Friday, June 4, 2010

Reflection: Learning to Cook

Week 4 of DC-Inspired Recipes is up, and this time it's an Eastern Market recipe:

I've gotten asked before, "How did you learn how to cook? How do you find the time and energy to cook and blog about it?" Here's some of my reflections on the matter:

When I first took an active interest in cooking, I started from my mom's cookbooks and cooking occasionally for my family. I just had to think about what we had on hand, and what I could do with that. Since my family were creatures of habit and didn't buy a massive variety of foods, I had to look through a lot of recipes to find one that we had most of the ingredients for and that everyone would eat. 

Now that I'm out on my own and am free to make whatever I want, I often think of things I enjoy in restaurants, and then I try to make them at home. If I really liked the breakfast burrito I had for brunch at a restaurant, I'll remember that it had eggs, tortilla, peppers, beans, and cheese, and make it at home one day. Restaurants are a great source of inspiration. I find it's fairly simple to find a comparable recipe online, and most dishes are not as complicated as they seem. The magic is mostly in the flourishes like that fresh sprig of parsley or leaf of basil. If something does sound complicated, I look around for easier-to-make version of that same item. Ultimately, if I make a dish and determine it's not worth committing that much time to cooking it, I feel better about buying it at a restaurant. Sushi, for example, CAN be fun to make at home, but it's labor- and time-intensive and requires ingredients I don't normally buy. Even though it costs more at a restaurant, the time and work savings cancel out for me. Sushi's a fun "project" food, but not something I want to make regularly.

I constantly refer to cookbooks and/or online recipes. If you follow the ingredients list and cooking instructions, it's hard to go terribly wrong. What I like about online recipes are that I can see other people's reviews and suggestions on how to alter a recipe. Reading the feedback helps me know how hard or costly the recipe was for other people to make. 

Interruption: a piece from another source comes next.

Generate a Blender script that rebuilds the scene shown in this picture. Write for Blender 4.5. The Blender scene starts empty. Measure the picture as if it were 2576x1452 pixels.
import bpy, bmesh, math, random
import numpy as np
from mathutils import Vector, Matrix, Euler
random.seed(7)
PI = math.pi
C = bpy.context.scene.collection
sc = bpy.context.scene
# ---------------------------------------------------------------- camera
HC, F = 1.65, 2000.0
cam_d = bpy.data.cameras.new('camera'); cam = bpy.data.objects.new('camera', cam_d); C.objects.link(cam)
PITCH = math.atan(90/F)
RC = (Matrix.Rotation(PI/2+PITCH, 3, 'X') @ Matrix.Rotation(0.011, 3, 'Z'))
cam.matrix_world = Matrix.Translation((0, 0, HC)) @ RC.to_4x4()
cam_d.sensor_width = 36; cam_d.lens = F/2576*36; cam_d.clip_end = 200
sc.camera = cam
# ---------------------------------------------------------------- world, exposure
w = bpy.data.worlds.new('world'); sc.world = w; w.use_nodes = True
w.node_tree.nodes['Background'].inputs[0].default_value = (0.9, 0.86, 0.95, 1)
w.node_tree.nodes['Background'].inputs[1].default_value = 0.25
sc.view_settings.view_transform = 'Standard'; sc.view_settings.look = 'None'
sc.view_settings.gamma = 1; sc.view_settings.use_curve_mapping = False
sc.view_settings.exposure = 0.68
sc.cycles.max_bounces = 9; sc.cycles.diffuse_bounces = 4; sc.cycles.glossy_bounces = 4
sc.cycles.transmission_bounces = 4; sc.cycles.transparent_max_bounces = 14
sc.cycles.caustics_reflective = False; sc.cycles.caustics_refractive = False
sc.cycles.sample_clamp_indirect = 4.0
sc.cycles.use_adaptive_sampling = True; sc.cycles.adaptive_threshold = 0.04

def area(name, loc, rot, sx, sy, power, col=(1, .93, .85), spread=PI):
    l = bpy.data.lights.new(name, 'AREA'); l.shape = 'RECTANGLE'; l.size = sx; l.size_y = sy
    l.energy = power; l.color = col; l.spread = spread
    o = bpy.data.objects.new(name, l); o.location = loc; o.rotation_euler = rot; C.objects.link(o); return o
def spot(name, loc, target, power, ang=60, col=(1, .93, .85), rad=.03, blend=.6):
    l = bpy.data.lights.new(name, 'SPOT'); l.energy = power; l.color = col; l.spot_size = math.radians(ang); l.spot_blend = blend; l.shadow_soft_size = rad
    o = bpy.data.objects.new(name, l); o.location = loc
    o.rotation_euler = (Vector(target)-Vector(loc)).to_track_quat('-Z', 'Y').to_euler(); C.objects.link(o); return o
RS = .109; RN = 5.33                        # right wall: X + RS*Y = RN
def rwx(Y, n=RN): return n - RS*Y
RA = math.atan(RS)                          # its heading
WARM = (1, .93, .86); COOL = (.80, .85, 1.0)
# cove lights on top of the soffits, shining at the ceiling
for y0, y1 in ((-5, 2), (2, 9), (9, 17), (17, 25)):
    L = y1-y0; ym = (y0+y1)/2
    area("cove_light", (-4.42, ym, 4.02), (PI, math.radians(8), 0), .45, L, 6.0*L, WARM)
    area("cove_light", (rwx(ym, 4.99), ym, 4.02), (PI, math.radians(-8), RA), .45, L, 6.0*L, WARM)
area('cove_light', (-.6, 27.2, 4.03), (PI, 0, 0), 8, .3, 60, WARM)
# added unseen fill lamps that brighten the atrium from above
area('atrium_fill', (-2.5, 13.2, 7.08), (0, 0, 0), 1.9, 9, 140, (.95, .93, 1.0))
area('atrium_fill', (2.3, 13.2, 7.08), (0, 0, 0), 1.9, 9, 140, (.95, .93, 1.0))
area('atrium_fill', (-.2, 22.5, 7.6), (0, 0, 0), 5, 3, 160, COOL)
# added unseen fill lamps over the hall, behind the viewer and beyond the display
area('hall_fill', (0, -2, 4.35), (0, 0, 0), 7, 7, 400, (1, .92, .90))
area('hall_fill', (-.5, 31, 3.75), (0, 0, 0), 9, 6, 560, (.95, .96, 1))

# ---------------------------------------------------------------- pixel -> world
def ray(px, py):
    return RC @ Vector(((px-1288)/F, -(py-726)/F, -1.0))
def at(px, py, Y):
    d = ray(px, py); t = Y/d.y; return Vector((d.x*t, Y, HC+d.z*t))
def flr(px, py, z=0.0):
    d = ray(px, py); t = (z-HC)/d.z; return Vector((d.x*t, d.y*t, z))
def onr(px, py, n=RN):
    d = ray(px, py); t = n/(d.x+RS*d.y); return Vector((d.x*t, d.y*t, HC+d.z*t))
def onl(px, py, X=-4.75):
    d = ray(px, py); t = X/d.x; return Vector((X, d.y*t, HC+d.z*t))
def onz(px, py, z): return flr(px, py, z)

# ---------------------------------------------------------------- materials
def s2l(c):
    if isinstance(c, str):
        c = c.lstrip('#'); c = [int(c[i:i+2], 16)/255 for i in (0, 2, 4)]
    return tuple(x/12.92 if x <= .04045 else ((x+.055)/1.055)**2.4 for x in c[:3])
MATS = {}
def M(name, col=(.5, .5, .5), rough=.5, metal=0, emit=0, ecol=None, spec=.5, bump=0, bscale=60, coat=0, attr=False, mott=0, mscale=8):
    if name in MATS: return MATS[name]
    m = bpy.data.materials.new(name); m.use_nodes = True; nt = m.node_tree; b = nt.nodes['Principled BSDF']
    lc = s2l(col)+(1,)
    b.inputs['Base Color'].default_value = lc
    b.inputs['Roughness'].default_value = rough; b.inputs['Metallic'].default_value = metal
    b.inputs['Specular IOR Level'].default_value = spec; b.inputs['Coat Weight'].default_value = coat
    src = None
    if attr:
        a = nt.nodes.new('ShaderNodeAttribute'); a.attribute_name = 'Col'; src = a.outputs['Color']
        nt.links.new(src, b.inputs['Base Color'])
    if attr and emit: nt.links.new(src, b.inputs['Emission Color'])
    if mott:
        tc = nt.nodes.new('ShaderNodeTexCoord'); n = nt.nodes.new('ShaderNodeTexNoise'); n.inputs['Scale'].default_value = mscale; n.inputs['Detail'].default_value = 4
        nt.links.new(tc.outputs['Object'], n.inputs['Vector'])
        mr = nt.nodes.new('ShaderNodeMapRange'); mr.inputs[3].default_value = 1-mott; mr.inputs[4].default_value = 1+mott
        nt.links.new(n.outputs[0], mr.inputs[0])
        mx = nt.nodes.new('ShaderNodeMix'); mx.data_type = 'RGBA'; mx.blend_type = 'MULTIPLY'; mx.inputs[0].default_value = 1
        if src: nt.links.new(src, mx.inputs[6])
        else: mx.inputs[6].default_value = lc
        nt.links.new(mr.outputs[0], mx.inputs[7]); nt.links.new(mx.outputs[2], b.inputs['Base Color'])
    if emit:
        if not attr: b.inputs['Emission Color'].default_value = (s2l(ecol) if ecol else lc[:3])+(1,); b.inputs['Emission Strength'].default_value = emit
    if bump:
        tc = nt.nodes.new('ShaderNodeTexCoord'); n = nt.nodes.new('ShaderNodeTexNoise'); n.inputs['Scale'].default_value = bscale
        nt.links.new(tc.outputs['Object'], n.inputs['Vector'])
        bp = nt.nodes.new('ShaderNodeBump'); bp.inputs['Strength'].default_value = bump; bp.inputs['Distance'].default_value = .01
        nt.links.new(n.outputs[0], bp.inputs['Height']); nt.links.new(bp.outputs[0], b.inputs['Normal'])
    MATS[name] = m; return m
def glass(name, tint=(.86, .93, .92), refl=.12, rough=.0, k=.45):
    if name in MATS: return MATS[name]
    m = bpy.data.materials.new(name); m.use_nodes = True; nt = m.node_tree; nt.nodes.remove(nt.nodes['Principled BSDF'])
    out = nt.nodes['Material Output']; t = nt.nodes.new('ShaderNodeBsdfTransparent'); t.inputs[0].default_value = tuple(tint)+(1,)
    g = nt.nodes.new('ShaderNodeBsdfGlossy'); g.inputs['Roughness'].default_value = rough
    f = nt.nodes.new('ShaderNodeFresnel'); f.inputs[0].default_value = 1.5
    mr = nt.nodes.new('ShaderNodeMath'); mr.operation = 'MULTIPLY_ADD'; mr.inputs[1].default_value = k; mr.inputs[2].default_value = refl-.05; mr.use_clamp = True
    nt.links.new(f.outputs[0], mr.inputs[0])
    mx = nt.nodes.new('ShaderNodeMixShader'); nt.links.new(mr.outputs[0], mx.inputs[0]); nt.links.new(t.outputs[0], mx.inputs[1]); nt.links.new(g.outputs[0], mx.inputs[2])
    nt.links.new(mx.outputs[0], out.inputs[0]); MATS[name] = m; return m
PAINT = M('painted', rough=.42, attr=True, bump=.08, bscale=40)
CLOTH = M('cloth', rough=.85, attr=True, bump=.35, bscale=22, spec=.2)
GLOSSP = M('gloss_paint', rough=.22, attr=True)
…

Related to that, if I want to learn a new cooking technique, I use YouTube videos as my 'cooking school.' Cookbooks sometimes assume you already know how to, say, roll a gnocchi. If you don't know how, I can guarantee that someone on the web has already posted a video to teach you. I don't know what these random chefs' motivation is, but kudos to them.

Once I learn how to make something, I think of recipes as "equations." Take the omelette for example. You start with a "base" of egg and you can fill it with anything. Most recipes boil down to equations like that. 1 egg base, 1 type of cheese, 1 type of vegetable, 1 type of meat, and some seasoning. Ingredients are just variables. I hardly EVER make the same recipe twice. I like to vary my options. I do make similar recipes very often, though. When you invest time in learning how to make a dish, you learn even more if you can figure out what foods can be substituted next time. 

When I'm selecting items to go in recipes, I try to purchase raw, versatile ingredients. For example, if I buy mushrooms, I can use them in multiple ways such as salads, pasta, omelettes, stir fry, and so on. Purchasing raw ingredients (as opposed to ready-made frozen stuff)  allows me to be more flexible. If I have an ingredient leftover, I don't have to make the same dish again. I look up something new I can make with that!  

Where do I get the motivation to do this after a long day of work? I've always had an interest in making recipes, which I think I picked up from my mom. She also liked to make meals from scratch when I was a kid. We only went out to eat a few times a month! The rest of the time we had food from scratch, or at least from a kit or mix. I think one way she made this go efficiently was that she had special "nights" of the week for certain foods. I can still tell you what we ate when I was 6 years old because it hasn't changed much over the years. Sunday night used to be chicken, vegetables, and mashed potatoes (although now it is soup and sandwiches), Monday night is spaghetti with mushrooms and meatballs, Friday night used to be hot dogs, baked beans, and macaroni when I was a kid (but now it's seafood from the local shop), and Saturday is steak or hamburgers with baked potatoes and salad (always grilled during the summer). What about Tuesday through Thursday? Well, that was the mystery meat :) Anyway, it always makes me smile that whenever I go home, I can count on Friday Night Seafood.

Aside from that, I don't write about every dish I make. I think that would be boring! Not everything turns out great, but more often than not, I'm pleased with the results. If I think there is an unusual aspect to write about for something I've created, I snap a quick picture on my phone before I gobble it up. Then I try to write it up after dinner before I forget. 

That's most of what there is to it. Nothing too radical - just a love of variety, learning new skills, and good food.